I think there has been an explosion of these things recently -- e.g. the parallella board is not even the only one to come out of kickstarter!
Most (75%+) of the questions I see here are really linux oriented questions that aren't very pi specific,1 so if you keep that in mind, you have that very large community for support on anything that runs a reasonably stock version of GNU/linux (such as the pi).
So, vis. linux, some of the boards using a Cortex A8 based ARM A1X chip should have better support than the rpi because they can use the vanilla kernel source unmodified. [src]/Documentation/arm/sunxi/README
mentions specifically the A10, A10s and A13. In this case, it would be easy to port any linux distro to a device based on them. I'm sure I've seen a few such things around, although I don't know how much more powerful than the rpi they would be.
Unfortunately the beefier dual core chips like the A20 used by the Cubieboard 2 are in the same boat as the pi, but this is still not so bad, since (I believe) the issue is just adding some machine specific code to the kernel; the userspace should all be compilable via GCC.
There are a slew of other ARMv7 processors in [src]/arch/arm
, including the Armada 510 used in the cubox, and maybe the AM335x used in the BeagleBone Black -- although other people seem to maintain a source tree for that, so maybe not.

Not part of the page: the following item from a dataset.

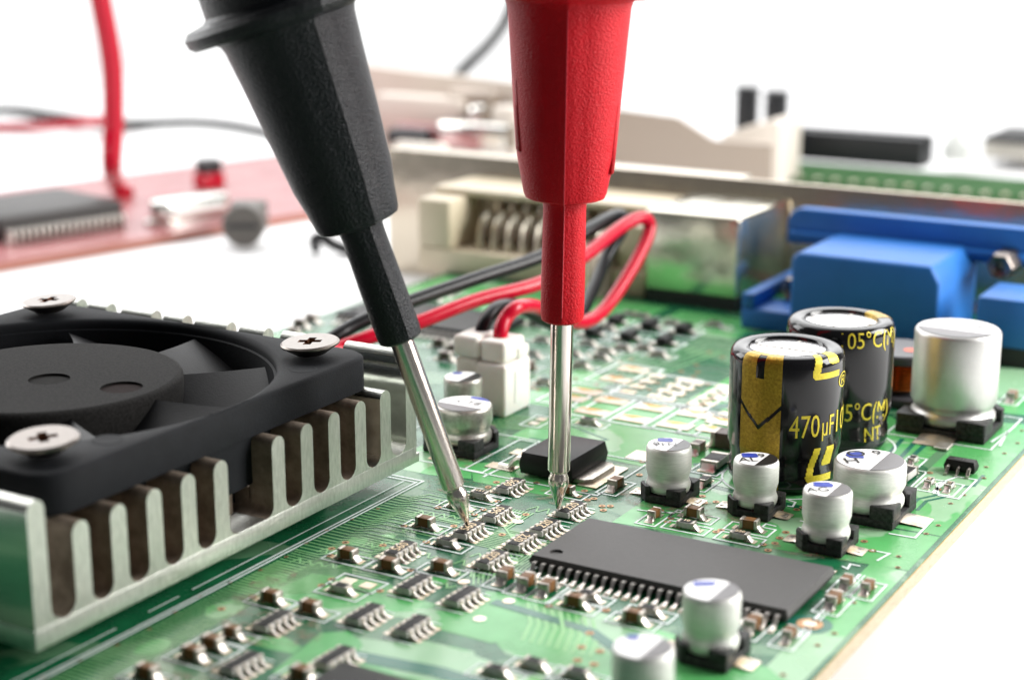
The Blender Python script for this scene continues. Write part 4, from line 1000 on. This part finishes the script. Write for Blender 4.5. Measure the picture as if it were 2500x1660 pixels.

Linux-sunxi.org, which seems to include the kernel devs who do the implementation for the A1X chips, have a decent wiki that covers what works on various devices. Elinux.org, which provides a lot of coverage for the rpi, also covers other similar things.
Although Android uses the linux kernel, I would avoid devices that are android centric...having written software for Android, I think it is a nice OS but not something very suited to development or experimental use.
1 I can't emphasize the significance of this point enough, so, e.g., here are the 6 questions currently newer than this one here:
My point is not that these questions don't belong here, but that 5 out of 6 of those could easily be answered by people from the larger GNU/Linux community, who may have no particular interest in the pi; the same is true WRT "support" for other devices. Of those five, at least 4 (all except the RaspMC one) would probably be better dealt with (as in, get faster, higher quality answers) in a more general forum...I presume that people ask about stuff like this here because the pi is their first encounter with linux, and they are unaware of this.
I would consider buying Hackberry even though its missing GPIO
because you can use an Arduino via the UART port instead making it work better than the Pi!!